02 August 2012

Nerves

I've never been good at change. Since 8th grade, I would have been quick to admit that... I struggle with friendships changing, relationships being lost, comfort being shattered, and the huge pit at the bottom of my stomach that comes with the new. Sometimes I forget how much the beginning of college was a struggle for me... missing the security of home and the friends that knew me well. But now, I wish I could have stayed in those college moments forever.

But alas, I cannot. In 8 days I will go back to Spokane to see some dear friends before I leave. The Burrow will have new people living in it, volleyball girls will have taken over the Compound, I will be staying in West Central, Whitworth is no longer my school, and Louise will be surprised to see me, as I have not been to Pleasant Blends in almost 2 months... My life in Spokane is not there anymore. And that's the hardest hurdle for me to jump right now.

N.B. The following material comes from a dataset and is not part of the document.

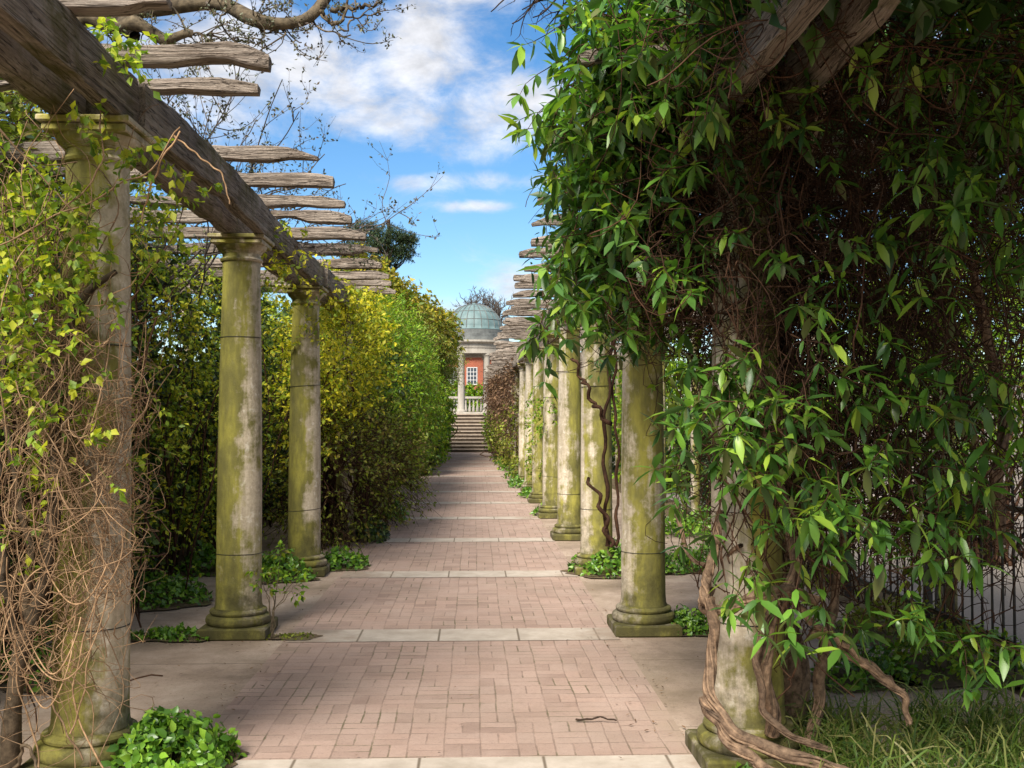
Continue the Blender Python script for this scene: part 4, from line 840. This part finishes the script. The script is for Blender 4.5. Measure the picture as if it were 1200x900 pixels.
# trunks and coils
tb = MB()
TR = [([at(905, 905, 5.1), at(925, 850, 5.1), at(935, 790, 5.1), at(905, 730, 5.0), at(905, 660, 5.0), at(925, 560, 5.0), at(910, 450, 5.0), at(930, 300, 5.0), at(960, 150, 5.0), at(1000, 20, 5.0)], (.085, .03), .012),
      ([at(905, 860, 4.55), at(890, 810, 4.5), at(905, 740, 4.5), at(930, 700, 4.5), at(925, 600, 4.55), at(900, 500, 4.6), at(880, 350, 4.7)], (.032, .018), .01),
      ([at(832, 690, 4.6), at(822, 712, 4.55), at(850, 718, 4.42), at(885, 697, 4.36), at(920, 690, 4.4), at(960, 705, 4.45)], (.026, .018), .006),
      ([at(846, 600, 4.6), at(840, 640, 4.55), at(828, 680, 4.5), at(826, 706, 4.48)], (.020, .022), .006),
      ([at(832, 700, 4.4), at(838, 772, 4.4), at(828, 812, 4.35), at(850, 850, 4.25), at(890, 872, 4.2), at(950, 892, 4.15), at(1010, 915, 4.1)], (.022, .026), .006),
      ([at(826, 818, 4.35), at(846, 860, 4.25), at(880, 888, 4.18), at(930, 915, 4.1)], (.024, .018), .006),
      ([at(893, 720, 4.45), at(888, 780, 4.42), at(893, 830, 4.4), at(925, 862, 4.35), at(975, 880, 4.3)], (.016, .012), .005),
      ([at(955, 740, 4.5), at(990, 765, 4.45), at(1030, 790, 4.4), at(1062, 815, 4.4), at(1068, 850, 4.4)], (.022, .012), .006),
      ([at(915, 690, 4.5), at(960, 735, 4.45), at(1010, 770, 4.4), at(1060, 812, 4.45)], (.014, .012), .006),
      ([at(938, 905, 4.8), at(962, 830, 4.8), at(965, 760, 4.8), at(985, 690, 4.9), at(1000, 560, 5.0)], (.03, .014), .01),
      ([at(840, 560, 4.7), at(880, 545, 4.7), at(925, 520, 4.6)], (.014, .010), .006), ([at(795, 590, 4.9), at(800, 640, 4.9), at(830, 668, 4.8), at(870, 640, 4.6)], (.010, .009), .004),
      ([at(1180, 640, 5.4), at(1178, 560, 5.4), at(1190, 500, 5.4), at(1170, 400, 5.4), at(1150, 300, 5.3)], (.035, .02), .01), ([at(1178, 570, 5.4), at(1150, 520, 5.3), at(1140, 440, 5.2)], (.02, .012), .01)]
for pts, r, amp in TR:
    P = path_tube(tb, pts, r, 46, amp, 10, off)
    for q in range(7):      # stringy bark strands
        ph = q*.9; a = np.linspace(0, 9+q, len(P)); rr_ = np.interp(np.linspace(0, 1, len(P)), [0, 1], r)[:, None]
        tubes(tb, (P + rr_*.86*np.stack([np.cos(a+ph), np.sin(a+ph), np.sin(a*.6)], -1))[None]-off, (rr_[:, 0]*.26)[None], 5)
tb.build('trunk', M['bark'], t, True)
tb = MB()
for pts, r in (([at(723, 340, 9.4), at(720, 450, 9.4), at(725, 560, 9.4), at(722, 640, 9.4)], (.012, .016)), ([at(722, 300, 9.4), at(716, 420, 9.4), at(708, 520, 9.4), at(712, 640, 9.4)], (.012, .02)), ([at(672, 420, 9.2), at(700, 480, 9.2), at(715, 495, 9.2)], (.014, .02)), ([at(690, 560, 9.3), at(705, 590, 9.3), at(716, 640, 9.3)], (.015, .02))):
    path_tube(tb, pts, r, 30, .02, 7, np.array([1.2, 9.4, 0]))
t3 = thing('woody_climber', 'brown woody climber stems between the second and third right columns', 'climber', (1.2, 9.4, 0)); tb.build('trunk', M['brown_twig'], t3, True)
lb = MB(); P = inbox(60, 1.1, 1.8, 8.6, 10.6, 2.3, 3.1); sprigs(lb, None, P-np.array([1.2, 9.4, 0]), rdir(60), .3, 7, .10, .036, .4); lb.build('leaves', M['vine_leaf_dark'], t3)

# creeper on the fifth and sixth right columns
for k, (zz0, zz1, n_, lab) in {4: (1.45, 1.95, 60, 'small leaved creeper clasping the fifth right column at mid height'), 5: (.5, 2.2, 150, 'lime green creeper trailing down the sixth right column')}.items():
    yk = 4.78+PITCH*k; t = thing('creeper', lab, 'climber', (XR, yk, 0)); lb, tb = MB(), MB()
    a = rng.uniform(0, 6.283, n_); P = np.stack([.17*np.cos(a), .17*np.sin(a), rng.uniform(zz0, zz1, n_)], -1)
    sprigs(lb, tb, P, norm(np.stack([np.cos(a), np.sin(a), -.6*np.ones(n_)], -1)), .15, 8, .05, .035, .3, .002); lb.build('leaves', M['lime_leaf'], t); tb.build('twigs', M['brown_twig'], t)

# brown overgrown stretch on the right before the temple
shrub('brown_climber', 'brown twiggy climber mass over the far right columns', 'climber', (1.3, 34), [(1.35, 27.5, 2.1), (1.35, 31, 2.3), (1.3, 36, 2.4), (1.25, 41, 2.6), (1.35, 45.5, 2.7)], [(.5, 1.6, 1.2), (.6, 2.0, 1.1), (.6, 3, 1.2), (.62, 3, 1.3), (.7, 2.4, 1.4)], 3800, 3, .10, .05, 'brown_leaf', slen=.5, stems=0, gap=.3, inner=.2, up=-.2, seed=31, sr=.007)
shrub('berry_shrub', 'mottled green and rusty climber low on the far right columns', 'climber', (1.3, 34), [(1.3, 26.5, 1.1), (1.3, 31, 1.1), (1.25, 37, 1.0), (1.2, 43, 1.0)], [(.4, 1.2, 1.0), (.42, 1.8, 1.0), (.42, 3, 1.0), (.45, 3, 1.0)], 1300, 7, .10, .06, 'olive_leaf', slen=.4, stems=20, gap=.2, inner=.3, seed=32)
shrub('green_shrub', 'fresh green shrub beside the right end of the steps', 'shrub', (1.05, 47.2), (1.1, 47.4, 1.1), (.38, .5, 1.1), 340, 7, .15, .08, 'lime_leaf', slen=.4, stems=5, seed=33)
shrub('flanking_hedge', 'green hedge right of the steps under the temple terrace', 'hedge', (3.2, 50), (3.6, 51, 1.8), (2.3, 1.2, 1.8), 1400, 7, .2, .12, 'ivy_leaf', slen=.5, stems=6, seed=34)
shrub('flanking_hedge', 'dark green hedge left of the steps below the temple', 'hedge', (-3.4, 50), (-3.4, 51, 2.0), (1.9, 1.4, 2.2), 1300, 7, .2, .12, 'ivy_leaf', slen=.5, stems=6, seed=35)
shrub('terrace_planting', 'yellow green planting in front of the red house', 'plant', (0, 72), [(-1.2, 72, 2.9), (1.2, 72, 2.9)], [(1.6, .8, 1.0), (1.6, .8, .95)], 900, 7, .25, .12, 'lime_leaf', slen=.6, stems=6, seed=36, zmin=1.8)

# green background to the right of the pergola
shrub('bright_shrub', 'sunlit yellow green shrub beyond the railings at far right', 'shrub', (5.6, 11.2), [(5.6, 11.2, 2.3), (6.4, 12.6, 3.0), (4.9, 13.6, 2.6)], [(1.1, 1.2, 1.2), (1.2, 1.2, 1.3), (1, 1.2, 1.3)], 1700, 8, .085, .05, 'lime_leaf', slen=.4, stems=18, gap=.3, inner=.2, seed=41)
for i, (x, y, h_, s_) in enumerate([(4.6, 17, 1.3, 'ivy_leaf'), (4.4, 23, 1.5, 'lime_leaf'), (4.6, 30, 1.7, 'ivy_leaf'), (4.6, 39, 1.8, 'lime_leaf'), (11.5, 14, 3.4, 'lime_leaf'), (11.5, 24, 3.6, 'ivy_leaf'), (12, 8, 3.0, 'ivy_leaf')]):
    shrub('background_shrub', ['dark shrub seen between the third and fourth right columns', 'light green shrub seen between the fifth and sixth right columns', 'dark shrub far along behind the right columns', 'light shrub at the far end behind the right columns',
          'pale green tree crown above the rendered wall', 'dark tree crown beyond the rendered wall', 'dark leafy crown at the far right above the wall'][i], 'shrub', (x, y), (x, y, h_), ((1.0, 2.6, h_) if i < 4 else (2.2, 3.6, h_)), 1300 if i < 4 else 1500, 8, .12 if i < 4 else .16, .07, s_, slen=.5, stems=8, inner=.3, seed=50+i)

# ------------------------------------------------------------------ low ground cover
def cl(px, py, rx, ry, h, n, ll, label, **k):
    D = EYE*1200/(py-490); clump((px-555)*D/1200, D, rx, ry, h, n, ll, label=label, **k)
cl(196, 893, .34, .26, .26, 1700, .05, 'rounded mound of glossy leaves at the foot of the vine wrapped column', detail=1)
cl(398, 664, .32, .22, .2, 600, .06, 'leafy clump on the path side of the third left column')
cl(325, 674, .42, .38, .24, 900, .06, 'leafy patch between the second and third left columns')
cl(190, 700, .45, .5, .22, 800, .06, 'weedy green patch behind the nearest left column')
cl(206, 744, .35, .12, .08, 350, .045, 'low ivy strip left of the second left plinth')
cl(246, 668, .25, .3, .25, 350, .07, 'bushy clump behind the second left column')
cl(345, 744, .2, .1, .03, 220, .025, 'thin mossy weeds on the paving beside the sapling', mat='olive_leaf')
cl(437, 632, .22, .3, .28, 350, .09, 'dark leaved clump at the foot of the twiggy bush', mat='ivy_leaf')
cl(460, 607, .25, .4, .28, 350, .08, 'green clump under the feathery shrub')
cl(822, 741, .3, .16, .17, 700, .045, 'ground cover beside the second right plinth')
cl(720, 670, .5, .4, .3, 1500, .06, 'broad leafy clump around the third right column')
cl(795, 670, .35, .22, .22, 650, .055, 'green clump on the paving beyond the second right column')
cl(838, 663, .3, .3, .3, 600, .055, 'taller green clump behind the vine')
cl(795, 628, .5, .4, .28, 600, .07, 'far green strip right of the third column')
cl(840, 625, .5, .4, .4, 500, .07, 'leafy bank at the back right of the paving')
cl(870, 905, .16, .1, .12, 300, .035, 'small ivy tuft on the base of the nearest right column')
cl(60, 780, .4, .5, .25, 500, .06, 'shaded leafy patch at the far left')
for i, (px, py, r, h_) in enumerate([(640, 604, .24, .18), (622, 583, .26, .2), (608, 571, .28, .25), (603, 561, .28, .28), (596, 551, .3, .28), (590, 545, .3, .3), (586, 540, .3, .3)]):
    cl(px, py, r, r*1.2, h_, 280, .075, f'low green tuft edging the right of the path, {["nearest", "second", "third", "fourth", "fifth", "sixth", "farthest"][i]} of the row')
cl(1010, 800, .3, .25, .22, 500, .05, 'small leafy weed clump behind the grass tuft', mat='cover_leaf')
cl(1120, 790, .5, .4, .3, 900, .05, 'weedy green patch at the foot of the railings', mat='lime_leaf')
cl(1060, 745, .5, .5, .25, 700, .05, 'shaded weeds behind the twisted trunks', mat='olive_leaf')
# grass tuft under the vine
t = thing('grass_tuft', 'long arching grass tuft under the leafy vine at the lower right', 'grass', (2.1, 4.5, 0)); gb = MB()
n = 3200; B_ = inbox(n, 1.45, 3.1, 4.0, 5.3, 0, .02); B_ = B_[vnoise(B_, 3, 4) > -.45]; n = len(B_); D_ = norm(rdir(n)*.6+np.array([0, 0, 1.0])); L_ = rng.uniform(.2, .6, n)
Cv = droop_curves(B_, D_, L_, 6, .55); side_ = norm(np.cross(D_, rdir(n)))[:, None]*np.linspace(.006, .0005, 6)[None, :, None]
V = np.stack([Cv-side_, Cv+side_], 2).reshape(-1, 3)-np.array([2.1, 4.5, 0]); i, k = np.meshgrid(np.arange(n), np.arange(5), indexing='ij'); b = (i*6+k)*2
gb.add(V, np.stack([b, b+1, b+3, b+2], -1).reshape(-1, 4)); gb.build('blades', M['grass_blade'], t)
# leaf litter
lb = MB(); n = 260; P = np.concatenate([inbox(420, -3, -1.2, 4.2, 14, .012, .014), inbox(420, 1.0, 3.1, 4.2, 14, .012, .014), inbox(90, -1.3, 1.0, 4.2, 22, .018, .02), inbox(260, .8, 1.15, 4.2, 22, .012, .014), inbox(260, -1.45, -1.2, 4.2, 22, .012, .014)])
a = rng.uniform(0, 6.28, len(P)); leaves(lb, P, np.stack([np.cos(a), np.sin(a), .1*np.ones(len(P))], -1), np.tile([[0, 0, 1.]], (len(P), 1)), rng.uniform(.008, .04, len(P)), rng.uniform(.005, .016, len(P)), 0, -.1, .2)
tag(lb.build('leaf_litter', M['brown_leaf']), 'dry brown leaf scraps scattered on the paving', 'leaves', kind='stuff')
tb = MB(); path_tube(tb, [at(674, 844, 5.41), at(690, 845, 5.40), at(700, 841, 5.40), at(722, 846, 5.39)], (.006, .004), 16, .003, 6)
o = tb.build('fallen_twig', M['dark_twig'], None, True); tag(o, 'short dark twig lying on the pink bricks', 'twig')
o.data.transform(__import__('mathutils').Matrix.Translation((0, 0, .018 - min(v.co.z for v in o.data.vertices) - .006)))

But it's also not the only hurdle. Anna leaves in one month to live in Germany with her wonderful husband-to-be for 3 years. Three years of uncertain visits and long distance relationships with the ones she loves... and I will miss her so.

Many friends of mine are preparing to start their own classrooms this fall all over the country, and then I think to myself, "Should I have done the same thing? Should I have applied for jobs here?"

My head tells me yes. My heart tells me "No... You are going exactly where you are supposed to be. You are going to Ghana. And God's got your back." Thank goodness.

I feel like I'm standing on a high platform over the ocean and I'm supposed to jump off, but I can't. In 32 days, God's just going to make the platform disappear, and I won't have a choice but to dive (or fall, very ungracefully) in. It feels terrifying... It feels lonely... It feels too big for me. But it is not too big for God.

Depending on who I talk to, I might get an "I couldn't do that... Good for you," a "Well it's only a year and then you can come back and do whatever else you want! You will love it so much," or an "Is it even safe there?" Possibly some other variation of essentially the same statement. No response really makes me feel any better about starting a new life in West Africa. Not even dear Margo's "We're all praying for you." But I am having a hard time praying for myself... It feels too real. And real is scary. And scary hurts. So what do I do?

I think of Kim telling me "I'm going to kick you in the ass if you don't go. You have to do this." How do I say no to that? I think this was really God talking to me through the mouth of a professor, telling me "Who are you to refuse my call?"
I think of Anna telling me, after a two-week trip to Doryumu this summer, "I'm even more excited for you to go now than I was last year when I came back."
I read blogs of those who are already in Ghana, cry, and then cry some more. And then get really excited to be there.
I think of life in two months from now... When I will have been there a month and things don't seem so scary anymore...
I remember that love does not end with distance. This is not an end, but rather a continuation with different circumstances.
I cry. A lot. And know that is okay.
And then I go.

Deuteronomy 31:6... "Be strong and courageous. Do not fear or be in dread of them, for it is the Lord your God who goes with you. He will not leave you or forsake you.”